Lei conosce la giustizia italiana e degli altri Paesi europei, proprio per le esperienze che ha avuto di carattere internazionale, quale pensa che siano i mali della giustizia italiana?

In questo momento il male principale della giustizia italiana è che è vecchia e obsoleta: tutti i tutti i nostri testi normativi fondamentali e i codici dell'ordinamento giudiziario sono firmati da Mussolini e dal Re Vittorio Emanuele, poi integrati, modificati e rattoppati da sentenze della Corte costituzionale. Questo ne fa un coacervo di norme che non hanno più la necessaria omogeneità e la necessaria semplicità. Credo che sarebbe veramente ora che, dopo quasi ottant'anni, l'Italia si desse un sistema giudiziario repubblicano.

Esiste invece secondo lei una vera giustizia europea?

No, non esiste ancora. Però certamente è in costruzione ed è anche questo un tema che vorrei portare avanti a livello europeo. Nel senso che esiste, sin dal 1999, il Consiglio europeo di Tampere, in Finlandia, che ha gettato le basi per una giurisdizione europea, creando quello che allora venne definito lo spazio giuridico unico europeo e che si fonda sostanzialmente sui comuni principi di diritto su cui si basano tutti i sistemi dei Paesi dell'Unione europea.

Questa base, fino al 2015 circa, ha avuto uno sviluppo anche abbastanza positivo, ma era ovviamente un cammino che non poteva concludersi nel giro di pochi anni: aveva una prospettiva di medio-lungo termine. Questo percorso è stato interrotto dai populismi, dai nazionalismi e dai regionalismi che a un certo punto hanno preso il sopravvento, anche a seguito delle forti migrazioni. Ora credo che sia veramente arrivata l'ora di riprendere questo cammino verso un'Europa federale che parli con un'unica voce.

Guardando ai conflitti che abbiamo davanti la nostra porta, capiamo che solo uniti possiamo fare qualcosa. Se ognuno si chiude nel suo guscio, evidentemente, verremo schiacciati. Economicamente da ovest degli Stati Uniti, da est dalla Cina, fortemente minacciati dalla Russia e probabilmente schiacciati anche dai Paesi emergenti che sono in forte avanzamento.

Con il rischio, e credo che questo sia il vero valore di queste elezioni, che l'Europa diventi un punto sull'Atlante, un posto dove si va a vedere le cose vecchie, dove si va a mangiare bene, dove ci sono alcune bellezze storiche, ma che sotto il profilo politico e geopolitico perda ogni significato, ogni influenza. Per questo credo che queste elezioni europee siano assolutamente cruciali per il futuro dell'Italia.

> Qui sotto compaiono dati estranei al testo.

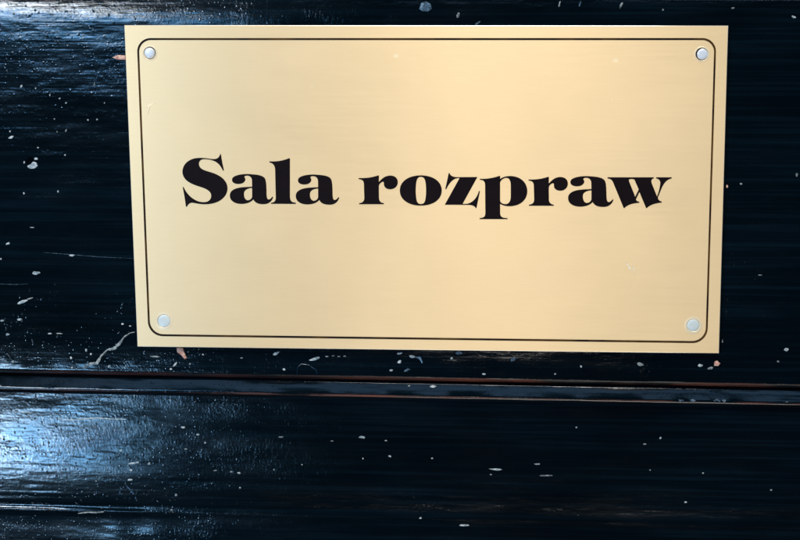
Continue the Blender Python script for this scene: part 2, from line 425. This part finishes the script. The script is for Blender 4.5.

A prescindere da come finiranno le elezioni, la prima cosa che secondo me è fondamentale è la partecipazione democratica forte, perché solo un Paese democraticamente legittimato può elevare la sua voce nel consenso europeo. Poi, ovviamente, non possiamo mandare in Europa gente che non sa le lingue, che non sa bene dove sta Strasburgo e dove sta Bruxelles. Eppure di queste ce ne sono tante sulle liste. Credo che la qualità delle persone che vengono elette, per la loro storia, per la loro professionalità, per la loro affidabilità, sia una cosa altrettanto cruciale come la partecipazione al voto.

Lasciando un attimo da parte il tema giustizia, che è chiaramente quello più vicino a lei, quali saranno le altre istanze che vuole portare in sede europea?

Molto contiguo alla giustizia è il tema della sicurezza. Noi abbiamo dato per scontato che la pace fosse una cosa acquisita, poi abbiamo scoperto amaramente che non lo è.  La difesa dell'Europa è un qualcosa di importante, perché è difesa dalle minacce dall'esterno ma anche da quelle che provengono da una migrazione incontrollata e illegale. Anche questa va fermata o comunque rimessa in un'area di legalità. Fra giustizia e sicurezza credo che già abbiamo molto da fare.

Poi la tutela dei diritti umani: ho fatto per undici anni il giudice della Corte penale internazionale e credo che l'Europa debba rafforzarla necessariamente perché possa resistere agli attacchi da parte di chi non lo vuole, compresi gli americani.

Secondo lei l'attuale Governo italiano rispetta i diritti umani nella gestione dei migranti?

In molti casi non li rispetta, in altri evidentemente è costretto a rispettarli. Però tendenzialmente direi di no.